Before Cox got sued  it  was all volunteer  it was only 5 that sent out warnings   AT&T, Cablevision, Comcast, Time Warner Cable and Verizon.



There is no longer any 6 strikes in the USA



Now they all send out warnings out of fear of being sued like COX witch was sued for $25 Million



There is no law saying they have too, but if they dont they could be held labile. but it just depends if they lose in court or not


With Grande they had a mixed verict


US Magistrate Judge Andrew Austin recommends dropping the infringement claims against Grande's management company and the vicarious infringement claim against the ISP itself. However, the request to dismiss the contributory infringement claim should be denied.

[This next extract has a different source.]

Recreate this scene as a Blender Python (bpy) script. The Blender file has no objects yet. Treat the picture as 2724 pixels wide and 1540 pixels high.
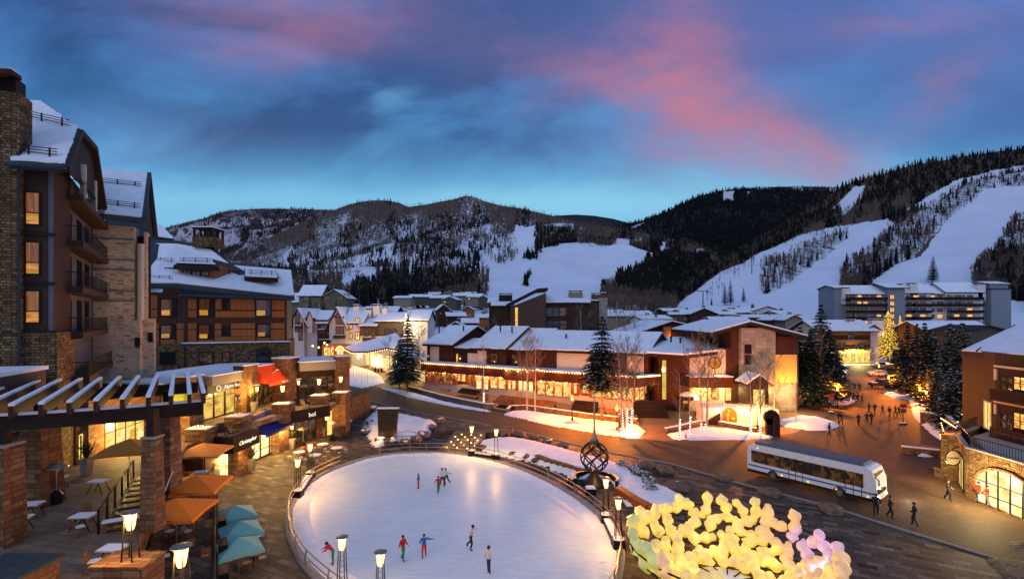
import bpy, math, random
import numpy as np
from mathutils import Vector, Matrix, noise
R = math.radians
# ---------------------------------------------------------------- camera, world, sun, exposure
F, CX, HY, H = 1300.0, 1362.0, 840.0, 15.3          # focal length and horizon of a level camera 15.3 m up
scene = bpy.context.scene
COL = scene.collection
cam = bpy.data.cameras.new('camera'); camo = bpy.data.objects.new('camera', cam); COL.objects.link(camo)
camo.location = (0, 0, H); camo.rotation_euler = (R(90), 0, 0)
cam.sensor_width = 36; cam.lens = F/2724*36; cam.shift_y = (HY-770)/2724; cam.clip_end = 20000; cam.clip_start = .3
scene.camera = camo
scene.view_settings.view_transform = 'Standard'; scene.view_settings.look = 'None'
scene.view_settings.exposure = 0; scene.view_settings.gamma = 1
class NT:
 """small helper to write node graphs"""
 def __init__(s, tree): s.t = tree; s.L = tree.links
 def n(s, typ, **kw):
  x = s.t.nodes.new(typ)
  for k, v in kw.items(): setattr(x, k, v)
  return x
 def put(s, sock, v):
  if hasattr(v, 'links') or isinstance(v, bpy.types.NodeSocket): s.L.new(v, sock)
  elif v is not None:
   if hasattr(sock, 'default_value') and isinstance(v, (tuple, list)) and len(v) == 3 and len(sock.default_value) == 4: v = (*v, 1)
   sock.default_value = v
 def m(s, op, a, b=None, c=None, clamp=False):
  x = s.n('ShaderNodeMath', operation=op, use_clamp=clamp)
  for i, v in enumerate((a, b, c)): s.put(x.inputs[i], v)
  return x.outputs[0]
 def mix(s, f, a, b, typ='MIX'):
  x = s.n('ShaderNodeMix', data_type='RGBA', blend_type=typ)
  s.put(x.inputs[0], f); s.put(x.inputs[6], a); s.put(x.inputs[7], b)
  return x.outputs[2]
 def noise(s, vec, scale, detail=3, rough=.5, dist=0, col=False):
  x = s.n('ShaderNodeTexNoise'); s.put(x.inputs['Vector'], vec)
  x.inputs['Scale'].default_value = scale; x.inputs['Detail'].default_value = detail
  x.inputs['Roughness'].default_value = rough; x.inputs['Distortion'].default_value = dist
  return x.outputs[1 if col else 0]
 def ramp(s, fac, stops, interp='LINEAR'):
  x = s.n('ShaderNodeValToRGB'); r = x.color_ramp; r.interpolation = interp
  s.put(x.inputs[0], fac)
  while len(r.elements) < len(stops): r.elements.new(.5)
  for e, (p, c) in zip(r.elements, stops):
   e.position = p; e.color = (*c, 1) if isinstance(c, (tuple, list)) else (c, c, c, 1)
  return x.outputs[0]
 def comb(s, x, y, z=0):
  c = s.n('ShaderNodeCombineXYZ')
  for i, v in enumerate((x, y, z)): s.put(c.inputs[i], v)
  return c.outputs[0]
 def sep(s, v):
  c = s.n('ShaderNodeSeparateXYZ'); s.put(c.inputs[0], v); return c.outputs
def srgb(r, g, b):
 f = lambda c: c/12.92 if c <= .04045 else ((c+.055)/1.055)**2.4
 return (f(r/255), f(g/255), f(b/255))
SUN_EL, SUN_ROT = R(5), R(200)
world = bpy.data.worlds.new('World'); scene.world = world; world.use_nodes = True
w = NT(world.node_tree); w.t.nodes.clear()
tc = w.n('ShaderNodeTexCoord').outputs['Generated']
dx, dy, dz = w.sep(tc)
dyc = w.m('MAXIMUM', dy, .12)
U, V = w.m('DIVIDE', dx, dyc), w.m('DIVIDE', dz, dyc)
wv = w.comb(U, w.m('MULTIPLY', V, 2.1))
warp = w.noise(wv, 2.2, 3, .55)
warp2 = w.noise(wv, 5.5, 5, .6, .4)
big = w.noise(w.comb(w.m('ADD', U, 3.7), w.m('MULTIPLY', V, 2.4)), 1.7, 6, .55, .5)
Vw = w.m('ADD', V, w.m('MULTIPLY', w.m('SUBTRACT', warp, .5), .12))
base = w.ramp(w.m('MULTIPLY', Vw, 1.5), [(0.0, srgb(150, 205, 232)), (.36, srgb(130, 200, 238)), (.44, srgb(110, 184, 232)), (.58, srgb(84, 152, 208)), (.8, srgb(76, 134, 200)), (1.0, srgb(72, 122, 192))])
right = w.m('MULTIPLY', w.ramp(w.m('MULTIPLY_ADD', U, .5, .5), [(.45, 0.), (.85, 1.)]), w.ramp(V, [(.34, 0.), (.62, 1.)]))
base = w.mix(w.m('MULTIPLY', right, .5), base, srgb(96, 136, 206))
dark = w.ramp(big, [(.36, 0.), (.58, 1.)])
lowfade = w.ramp(V, [(.24, .1), (.38, 1.)])
dark = w.m('MULTIPLY', dark, lowfade)
dark = w.m('MULTIPLY', dark, w.ramp(w.m('MULTIPLY_ADD', U, .5, .5), [(.5, 1.), (.75, .55)]))
darkc = w.mix(w.ramp(w.m('MULTIPLY_ADD', U, .5, .5), [(.2, 0.), (.8, 1.)]), srgb(36, 76, 124), srgb(74, 88, 146))
sky = w.mix(w.m('MULTIPLY', dark, .9), base, darkc)
fine = w.ramp(warp2, [(.3, 0.), (.75, 1.)])
sky = w.mix(w.m('MULTIPLY', w.m('MULTIPLY', fine, lowfade), .4), sky, srgb(60, 96, 150))
sky = w.mix(w.m('MULTIPLY', right, .2), sky, srgb(122, 122, 190))
def blob(u0, v0, ang, sl, ss, amt):
 ca, sa = math.cos(ang), math.sin(ang)
 uu = w.m('ADD', w.m('SUBTRACT', U, u0), w.m('MULTIPLY', w.m('SUBTRACT', warp2, .5), .16))
 vv = w.m('ADD', w.m('SUBTRACT', V, v0), w.m('MULTIPLY', w.m('SUBTRACT', warp, .5), .16))
 a = w.m('DIVIDE', w.m('ADD', w.m('MULTIPLY', uu, ca), w.m('MULTIPLY', vv, sa)), sl)
 b = w.m('DIVIDE', w.m('SUBTRACT', w.m('MULTIPLY', vv, ca), w.m('MULTIPLY', uu, sa)), ss)
 d = w.m('ADD', w.m('MULTIPLY', a, a), w.m('MULTIPLY', b, b))
 return w.m('MULTIPLY', w.m('EXPONENT', w.m('MULTIPLY', d, -1)), amt)
pink = None
for bl in ((.48, .38, -.40, .26, .10, .62), (.36, .47, -.9, .17, .12, .52), (.36, .58, 0, .15, .10, .34), (.12, .49, -.2, .22, .075, .42),
   (-.42, .57, .1, .26, .07, .5), (-.55, .66, 0, .32, .07, .4), (.80, .60, .1, .20, .04, .42), (.88, .46, .6, .17, .05, .36),
   (.62, .33, -.35, .2, .05, .34), (.40, .31, -.1, .24, .04, .3), (-.70, .36, .0, .3, .07, .14)):
 v = blob(*bl); pink = v if pink is None else w.m('ADD', pink, v)
pink = w.m('MULTIPLY', pink, w.m('MULTIPLY_ADD', w.noise(wv, 9, 5, .65, .6), 1.5, w.m('MULTIPLY', warp2, .9)))
pink = w.m('MULTIPLY', w.m('SUBTRACT', 1, w.m('EXPONENT', w.m('MULTIPLY', pink, -1.05))), 1.05, clamp=True)
front = w.ramp(dy, [(.0, 0.), (.12, 1.)])
pinkc = w.mix(w.ramp(pink, [(.2, 0.), (1., 1.)]), srgb(132, 116, 166), srgb(212, 126, 136))
sky = w.mix(w.m('MULTIPLY', w.m('MULTIPLY', pink, front), .92), sky, pinkc)
sky = w.mix(w.m('MULTIPLY', blob(-.25, .43, .3, .05, .02, .5), front), sky, srgb(110, 176, 226))
sky = w.mix(w.m('MULTIPLY', blob(.12, .235, .05, .30, .035, .5), front), sky, srgb(150, 212, 236))
nish = w.n('ShaderNodeTexSky', sky_type='NISHITA'); nish.sun_disc = False; nish.sun_elevation = SUN_EL; nish.sun_rotation = SUN_ROT
back = w.mix(.012, (.28, .40, .72), nish.outputs[0])
fb = w.ramp(w.m('ADD', w.m('MULTIPLY', dy, -.8), w.m('MULTIPLY', dz, .9)), [(.15, 0.), (.55, 1.)])
sky = w.mix(fb, sky, back)
bg = w.n('ShaderNodeBackground'); w.put(bg.inputs[0], sky); bg.inputs[1].default_value = 1.0
w.L.new(bg.outputs[0], w.n('ShaderNodeOutputWorld').inputs[0])
world.cycles.sampling_method = 'MANUAL'; world.cycles.sample_map_resolution = 512
sun = bpy.data.lights.new('sun', 'SUN'); sun.energy = .3; sun.angle = R(25); sun.color = (1, .86, .84)
suno = bpy.data.objects.new('sun', sun); COL.objects.link(suno)
suno.rotation_euler = (R(62), 0, R(-28))          # low afterglow from behind the camera
scene.cycles.max_bounces = 5; scene.cycles.diffuse_bounces = 2; scene.cycles.glossy_bounces = 2
scene.cycles.transmission_bounces = 3; scene.cycles.transparent_max_bounces = 8
scene.cycles.sample_clamp_indirect = 4; scene.cycles.caustics_reflective = False; scene.cycles.caustics_refractive = False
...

But if they get took to court for not enforcing anti piracy,  its a big chance the iSP will be charged with infringement of some kind. In other words most of the iSPs in the USA but the big 5 owned by Hollywood  never cared if people pirated on there Internet service before. it's the RIAA and MPAA forcing them to do it , it's blackmail really. There treating ISPs just like they use to treat pirates back in the early 2000s and never got no were, but they know if they go after iSPs if they win at lest they will get paid. With fining pirates they hardly ever see anything. All the ones that volunteered  are involved  with selling legal TV services  ..Hollywood own them, selling cable , satellite and IPTV is part of the way Hollywood gets a paycheck.